▶ Given request: Skipping all pictures, set down the lines of the listing from the first through the one with "COL = S.collection".

▶ Recorded data:
▼▼▼

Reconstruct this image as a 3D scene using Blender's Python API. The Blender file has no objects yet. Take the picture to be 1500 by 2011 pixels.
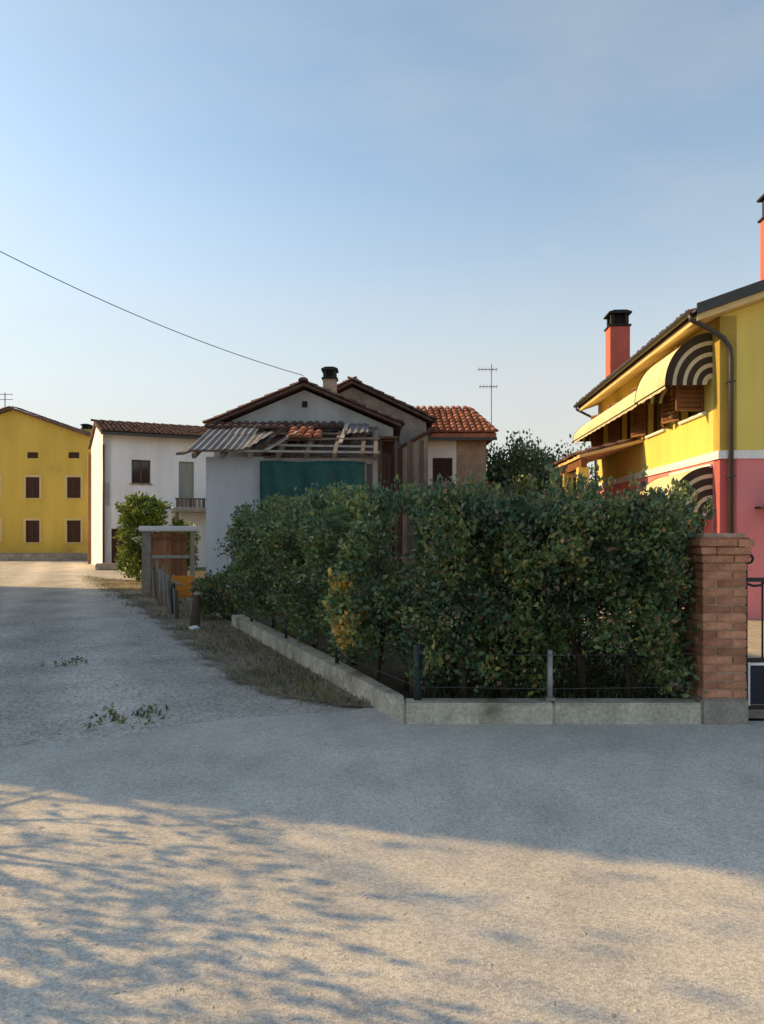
import bpy, bmesh, math, random
import numpy as np
from mathutils import Vector, Matrix
random.seed(7); RNG = np.random.default_rng(11)
R = math.radians
S = bpy.context.scene
COL = S.collection

# ------------------------------------------------------------------ camera, sky, sun, exposure
F, HX, HY, CAMZ = 1450.0, 750.0, 1045.0, 1.6          # focal length and horizon of the photograph, in its pixels
cam = bpy.data.cameras.new('camera'); camo = bpy.data.objects.new('camera', cam); COL.objects.link(camo)
camo.location = (0, 0, CAMZ); camo.rotation_euler = (R(90), 0, 0)
cam.sensor_fit = 'VERTICAL'; cam.sensor_height = 36.0; cam.lens = F/2011*36
cam.shift_y = (HY-1005.5)/2011; cam.clip_start = 0.05; cam.clip_end = 3000
S.camera = camo

SUN_AZ = Vector((-0.959, 0.284, 0)).normalized(); SUN_EL = R(25)
sdir = SUN_AZ*math.cos(SUN_EL) + Vector((0, 0, math.sin(SUN_EL)))
w = bpy.data.worlds.new('World'); S.world = w; w.use_nodes = True
nt = w.node_tree; nt.nodes.clear()
out = nt.nodes.new('ShaderNodeOutputWorld'); bg = nt.nodes.new('ShaderNodeBackground')
sky = nt.nodes.new('ShaderNodeTexSky'); sky.sky_type = 'NISHITA'; sky.sun_disc = False
sky.sun_elevation = SUN_EL; sky.sun_rotation = math.atan2(SUN_AZ.x, SUN_AZ.y)
sky.altitude = 50; sky.air_density = 1.0; sky.dust_density = 0.8; sky.ozone_density = 2.0
bg.inputs['Strength'].default_value = 0.118
# thin high haze streaks
tc = nt.nodes.new('ShaderNodeTexCoord'); mp = nt.nodes.new('ShaderNodeMapping')
mp.inputs['Rotation'].default_value = (0.3, 0.5, 0.4); mp.inputs['Scale'].default_value = (1.2, 2.2, 3.6)
nz = nt.nodes.new('ShaderNodeTexNoise'); nz.inputs['Scale'].default_value = 1.6; nz.inputs['Detail'].default_value = 5; nz.inputs['Roughness'].default_value = 0.55
rp = nt.nodes.new('ShaderNodeValToRGB'); rp.color_ramp.elements[0].position = 0.42; rp.color_ramp.elements[1].position = 0.80
rp.color_ramp.elements[0].color = (0, 0, 0, 1); rp.color_ramp.elements[1].color = (0.36, 0.36, 0.36, 1)
mx = nt.nodes.new('ShaderNodeMixRGB'); mx.inputs['Color2'].default_value = (2.6, 2.8, 3.1, 1)
L = nt.links.new
L(tc.outputs['Generated'], mp.inputs['Vector']); L(mp.outputs['Vector'], nz.inputs['Vector']); L(nz.outputs['Fac'], rp.inputs['Fac'])
sx = nt.nodes.new('ShaderNodeSeparateXYZ'); hz = nt.nodes.new('ShaderNodeMapRange'); hz.interpolation_type = 'SMOOTHSTEP'
hz.inputs['From Min'].default_value = -0.02; hz.inputs['From Max'].default_value = 0.52; hz.inputs['To Min'].default_value = 0.95; hz.inputs['To Max'].default_value = 0.0
hm = nt.nodes.new('ShaderNodeMixRGB'); hm.inputs['Color2'].default_value = (2.62, 2.72, 3.02, 1)
L(tc.outputs['Generated'], sx.inputs['Vector']); L(sx.outputs['Z'], hz.inputs['Value']); L(hz.outputs['Result'], hm.inputs['Fac'])
L(rp.outputs['Color'], mx.inputs['Fac']); L(sky.outputs['Color'], mx.inputs['Color1']); L(mx.outputs['Color'], hm.inputs['Color1']); wb = nt.nodes.new('ShaderNodeMixRGB'); wb.blend_type = 'MULTIPLY'; wb.inputs['Fac'].default_value = 1; wb.inputs['Color2'].default_value = (0.90, 0.84, 0.715, 1)
L(hm.outputs['Color'], wb.inputs['Color1']); L(wb.outputs['Color'], bg.inputs['Color'])
L(bg.outputs['Background'], out.inputs['Surface'])

sl = bpy.data.lights.new('sun', 'SUN'); sl.energy = 2.35; sl.angle = R(0.55); sl.color = (1.0, 0.65, 0.26)
so = bpy.data.objects.new('sun', sl); COL.objects.link(so); so.rotation_euler = sdir.to_track_quat('Z', 'Y').to_euler()
S.view_settings.view_transform = 'Standard'; S.view_settings.look = 'None'
S.view_settings.exposure = 1.38; S.view_settings.gamma = 1.0
try: S.view_settings.use_curve_mapping = False
except Exception: pass

def W(px, py, d):                                     # a pixel of the photograph at distance d -> world point
    return Vector(((px-HX)/F*d, d, CAMZ+(HY-py)/F*d))
def G(px, py):                                        # a pixel on the ground
    d = F*CAMZ/(py-HY); return ((px-HX)/F*d, d)

# ------------------------------------------------------------------ materials
def mat(name, col, rough=.85, var=.18, scale=2.5, col2=None, fine=.12, fscale=40, bump=.15, bscale=60, spec=.25, metal=0,
        rnd=0.0, mask=None, streak=False):
    m = bpy.data.materials.new(name); m.use_nodes = True
    t = m.node_tree; n = t.nodes; l = t.links.new
    b = n['Principled BSDF']; b.inputs['Roughness'].default_value = rough; b.inputs['Metallic'].default_value = metal
    b.inputs['Specular IOR Level'].default_value = spec
    co = n.new('ShaderNodeTexCoord'); vec = co.outputs['Object']
    if streak:
        mpn = n.new('ShaderNodeMapping'); mpn.inputs['Scale'].default_value = (1, 1, .22); l(vec, mpn.inputs['Vector']); v1 = mpn.outputs['Vector']
    else: v1 = vec
    def noise(v, sc, det=5, rg=.6):
        q = n.new('ShaderNodeTexNoise'); q.inputs['Scale'].default_value = sc; q.inputs['Detail'].default_value = det
        q.inputs['Roughness'].default_value = rg; l(v, q.inputs['Vector']); return q.outputs['Fac']
    def ramp(f, p0, p1, c0, c1):
        r = n.new('ShaderNodeValToRGB'); r.color_ramp.elements[0].position = p0; r.color_ramp.elements[1].position = p1
        r.color_ramp.elements[0].color = (*c0, 1); r.color_ramp.elements[1].color = (*c1, 1); l(f, r.inputs['Fac']); return r.outputs['Color']
    c2 = col2 or tuple(min(1, c*(1-var)) for c in col); c1 = tuple(min(1, c*(1+var*.6)) for c in col)
    base = ramp(noise(v1, scale), .33, .67, c2, c1)
    def mul(a, bcol):
        x = n.new('ShaderNodeMixRGB'); x.blend_type = 'MULTIPLY'; x.inputs['Fac'].default_value = 1; l(a, x.inputs['Color1']); l(bcol, x.inputs['Color2']); return x.outputs['Color']
    if fine: base = mul(base, ramp(noise(vec, fscale, 3), .3, .7, (1-fine,)*3, (1+fine,)*3))
    if rnd:
        oi = n.new('ShaderNodeObjectInfo'); base = mul(base, ramp(oi.outputs['Random'], 0, 1, (1-rnd, 1-rnd*1.1, 1-rnd*1.2), (1+rnd*.6,)*3))
    if mask:
        mc, ms, p0, p1 = mask
        x = n.new('ShaderNodeMixRGB'); l(ramp(noise(vec, ms, 6, .65), p0, p1, (0, 0, 0), (1, 1, 1)), x.inputs['Fac'])
        l(base, x.inputs['Color1']); x.inputs['Color2'].default_value = (*mc, 1); base = x.outputs['Color']
    l(base, b.inputs['Base Color'])
    if bump:
        bn = n.new('ShaderNodeBump'); bn.inputs['Strength'].default_value = bump; bn.inputs['Distance'].default_value = .02
        l(noise(vec, bscale, 4), bn.inputs['Height']); l(bn.outputs['Normal'], b.inputs['Normal'])
    return m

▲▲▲

▶ Response to this exercise:
Reconstruct this image as a 3D scene using Blender's Python API. The Blender file has no objects yet. Take the picture to be 1500 by 2011 pixels.
import bpy, bmesh, math, random
import numpy as np
from mathutils import Vector, Matrix
random.seed(7); RNG = np.random.default_rng(11)
R = math.radians
S = bpy.context.scene
COL = S.collection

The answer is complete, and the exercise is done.